Saisie en urgence par Memorial, la Cour européenne des droits de l’Homme (CEDH) a demandé dans la foulée à Moscou de suspendre la dissolution de l’ONG pour lui permettre d’examiner l’affaire.

Mais cette demande a été rejetée en mars par la Cour suprême de Russie, confirmant ainsi le démantèlement de cette ONG, dernière illustration en date de l’ampleur de la répression tous azimuts dans la Russie de Vladimir Poutine depuis 2020.

La situation a empiré depuis l’invasion en Ukraine

Ce tour de vis s’est encore renforcé depuis le début de l’offensive militaire russe en Ukraine, le 24 février, qui s’est accompagnée du muselage de nombreux médias indépendants et de l’arrestation de milliers de manifestants opposés à l’intervention.

" Avant de commencer cette guerre, l’État ne pouvait certainement pas tolérer un tel ennemi sur son territoire, il a donc dû éliminer Memorial pour qu’il n’ait personne sur place pour lui reprocher de nombreux crimes de guerre et des violations des droits humains ", a estimé Natalia Morozova, avocate de Memorial International.

" J’espère ", a-t-elle poursuivi, " que nous verrons bientôt le procès des juges " ayant prononcé " la dissolution injustifiée " de Memorial.

Effet collatéral de la liquidation de l’ONG, sa branche française, créée en 2020 avec pour principale mission de relayer les activités de Memorial International, est devenue " par la force des choses une association d’aide humanitaire " pour les collaborateurs ayant fui la Russie.

Mais " derrière cette urgence ", la " grande tâche est de savoir comment continuer l’action de Memorial à l’échelle européenne ", souligne Catherine Gousseff, représentante de Memorial France.

Le travail en Russie s’annonce difficile

" Il y a des organisations de soutien ou se revendiquant de Memorial en Italie en Allemagne ou encore en Belgique.
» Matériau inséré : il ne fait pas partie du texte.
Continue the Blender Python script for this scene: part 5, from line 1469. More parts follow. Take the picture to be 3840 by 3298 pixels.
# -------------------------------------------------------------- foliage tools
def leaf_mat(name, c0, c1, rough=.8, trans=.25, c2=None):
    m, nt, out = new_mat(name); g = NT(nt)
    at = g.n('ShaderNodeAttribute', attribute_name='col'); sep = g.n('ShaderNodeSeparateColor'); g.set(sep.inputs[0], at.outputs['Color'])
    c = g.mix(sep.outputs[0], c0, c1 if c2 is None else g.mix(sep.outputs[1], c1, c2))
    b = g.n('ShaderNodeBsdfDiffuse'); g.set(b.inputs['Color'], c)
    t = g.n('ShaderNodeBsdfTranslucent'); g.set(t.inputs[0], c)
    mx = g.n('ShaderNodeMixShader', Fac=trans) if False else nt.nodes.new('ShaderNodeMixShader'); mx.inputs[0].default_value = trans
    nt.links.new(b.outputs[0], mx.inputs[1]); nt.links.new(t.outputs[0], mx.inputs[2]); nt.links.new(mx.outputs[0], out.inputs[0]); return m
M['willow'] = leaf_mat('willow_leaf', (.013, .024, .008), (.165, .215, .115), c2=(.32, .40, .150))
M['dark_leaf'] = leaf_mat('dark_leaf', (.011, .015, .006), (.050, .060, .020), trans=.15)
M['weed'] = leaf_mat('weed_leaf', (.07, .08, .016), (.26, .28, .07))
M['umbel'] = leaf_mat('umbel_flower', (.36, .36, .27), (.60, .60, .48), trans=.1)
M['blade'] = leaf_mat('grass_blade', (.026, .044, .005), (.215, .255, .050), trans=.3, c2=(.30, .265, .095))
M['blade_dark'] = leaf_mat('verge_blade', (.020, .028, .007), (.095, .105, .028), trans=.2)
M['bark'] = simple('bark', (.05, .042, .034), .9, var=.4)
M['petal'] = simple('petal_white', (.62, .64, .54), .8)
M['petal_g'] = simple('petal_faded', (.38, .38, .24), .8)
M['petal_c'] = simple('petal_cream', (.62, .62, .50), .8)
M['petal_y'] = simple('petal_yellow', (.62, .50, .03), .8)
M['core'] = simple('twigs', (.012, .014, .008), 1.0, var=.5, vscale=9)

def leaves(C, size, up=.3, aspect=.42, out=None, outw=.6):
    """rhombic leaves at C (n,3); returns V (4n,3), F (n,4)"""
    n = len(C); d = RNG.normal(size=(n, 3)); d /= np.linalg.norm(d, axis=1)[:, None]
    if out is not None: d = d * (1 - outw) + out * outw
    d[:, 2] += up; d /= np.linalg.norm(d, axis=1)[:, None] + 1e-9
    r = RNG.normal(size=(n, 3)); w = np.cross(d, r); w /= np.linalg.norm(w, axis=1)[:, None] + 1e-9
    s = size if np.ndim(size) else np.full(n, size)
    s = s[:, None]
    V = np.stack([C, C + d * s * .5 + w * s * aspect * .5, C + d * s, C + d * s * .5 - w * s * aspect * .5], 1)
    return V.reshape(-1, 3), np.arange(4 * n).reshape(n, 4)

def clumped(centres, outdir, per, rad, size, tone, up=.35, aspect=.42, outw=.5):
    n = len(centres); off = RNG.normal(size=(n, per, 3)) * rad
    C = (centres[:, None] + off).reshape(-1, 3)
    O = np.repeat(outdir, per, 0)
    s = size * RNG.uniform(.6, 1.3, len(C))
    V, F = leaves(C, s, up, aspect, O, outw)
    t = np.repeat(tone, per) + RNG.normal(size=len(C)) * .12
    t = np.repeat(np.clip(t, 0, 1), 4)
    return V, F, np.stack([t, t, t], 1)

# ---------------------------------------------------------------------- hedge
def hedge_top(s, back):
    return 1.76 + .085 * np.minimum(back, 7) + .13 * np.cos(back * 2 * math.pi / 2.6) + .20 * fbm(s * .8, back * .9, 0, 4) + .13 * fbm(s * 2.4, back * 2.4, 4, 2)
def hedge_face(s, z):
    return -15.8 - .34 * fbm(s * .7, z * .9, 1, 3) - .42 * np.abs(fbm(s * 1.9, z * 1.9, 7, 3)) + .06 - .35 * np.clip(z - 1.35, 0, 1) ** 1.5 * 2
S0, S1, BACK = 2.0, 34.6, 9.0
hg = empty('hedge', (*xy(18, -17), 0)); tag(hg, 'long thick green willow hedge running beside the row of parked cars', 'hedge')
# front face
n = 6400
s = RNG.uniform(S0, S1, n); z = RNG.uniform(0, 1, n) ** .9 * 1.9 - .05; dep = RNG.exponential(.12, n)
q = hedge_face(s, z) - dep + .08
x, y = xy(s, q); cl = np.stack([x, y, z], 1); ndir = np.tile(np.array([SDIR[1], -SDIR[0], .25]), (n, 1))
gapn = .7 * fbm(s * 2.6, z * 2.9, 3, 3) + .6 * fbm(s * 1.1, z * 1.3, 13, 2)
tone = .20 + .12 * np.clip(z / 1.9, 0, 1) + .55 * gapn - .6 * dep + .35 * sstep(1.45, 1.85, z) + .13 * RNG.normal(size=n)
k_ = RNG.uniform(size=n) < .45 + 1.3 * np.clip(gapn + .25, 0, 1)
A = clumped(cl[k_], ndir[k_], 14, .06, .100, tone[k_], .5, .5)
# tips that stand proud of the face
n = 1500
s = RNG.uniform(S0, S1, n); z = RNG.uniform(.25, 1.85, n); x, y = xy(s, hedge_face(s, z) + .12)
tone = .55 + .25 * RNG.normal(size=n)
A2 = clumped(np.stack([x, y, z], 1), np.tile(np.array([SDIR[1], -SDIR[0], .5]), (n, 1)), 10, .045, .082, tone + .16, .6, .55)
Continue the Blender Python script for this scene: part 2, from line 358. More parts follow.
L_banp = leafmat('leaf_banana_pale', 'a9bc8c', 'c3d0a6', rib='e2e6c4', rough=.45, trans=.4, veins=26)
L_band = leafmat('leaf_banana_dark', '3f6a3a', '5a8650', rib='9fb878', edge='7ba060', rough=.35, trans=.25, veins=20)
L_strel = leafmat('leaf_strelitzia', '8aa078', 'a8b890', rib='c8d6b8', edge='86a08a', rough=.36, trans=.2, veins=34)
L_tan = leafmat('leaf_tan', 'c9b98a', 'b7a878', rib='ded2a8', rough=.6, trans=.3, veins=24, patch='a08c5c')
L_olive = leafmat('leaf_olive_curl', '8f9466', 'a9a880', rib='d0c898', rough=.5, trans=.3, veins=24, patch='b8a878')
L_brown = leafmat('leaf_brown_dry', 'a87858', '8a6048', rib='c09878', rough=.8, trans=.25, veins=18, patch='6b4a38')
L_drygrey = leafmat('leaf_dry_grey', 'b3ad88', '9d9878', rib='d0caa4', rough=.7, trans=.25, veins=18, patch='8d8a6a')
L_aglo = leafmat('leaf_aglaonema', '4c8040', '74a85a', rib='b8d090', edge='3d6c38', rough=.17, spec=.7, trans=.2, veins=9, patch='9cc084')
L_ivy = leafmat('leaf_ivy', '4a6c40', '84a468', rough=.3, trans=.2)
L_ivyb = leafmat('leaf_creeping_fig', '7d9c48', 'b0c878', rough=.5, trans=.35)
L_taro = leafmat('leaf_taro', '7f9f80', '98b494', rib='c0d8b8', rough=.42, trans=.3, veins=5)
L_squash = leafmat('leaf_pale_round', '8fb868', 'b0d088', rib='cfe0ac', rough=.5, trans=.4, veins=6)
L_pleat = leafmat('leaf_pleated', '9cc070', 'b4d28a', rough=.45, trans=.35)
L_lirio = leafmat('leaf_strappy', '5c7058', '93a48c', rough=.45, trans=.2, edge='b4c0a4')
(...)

Nous réfléchissons à la manière d’imaginer une structure européenne qui permette de continuer officiellement l’activité de l’ONG ", ajoute-t-elle.

En Russie, en revanche, l’entreprise s’annonce plus délicate.

Dialogue, liberté, mémoire etc.. la page dédiée à Memorial sur le site du Conseil de l’Europe

" Memorial continue certains aspects de son travail, mais reconstruire son travail en Russie, c’est plus compliqué ", confirme Alexandre Tcherkassov, évoquant les " pressions " subies localement par les membres de l’ONG.

En juin dernier, les bureaux de Memorial à Ekaterinbourg, grande ville de l’Oural, ont ainsi fait l’objet d' "une perquisition " de " six heures " visant à " trouver des publications prétendument +extrémistes+ " à la suite d’une plainte anonyme, selon l’ONG.

" Il faut trouver une méthode pour continuer ", poursuit M. Tcherkassov. " Ce travail pour les droits humains en Russie va se poursuivre tant qu’il y aura des gens qui voudront travailler dans cette direction ". Et de conclure : " la société civile est peut-être muette mais elle n’est pas morte. Le travail est peut-être invisible mais il continue ".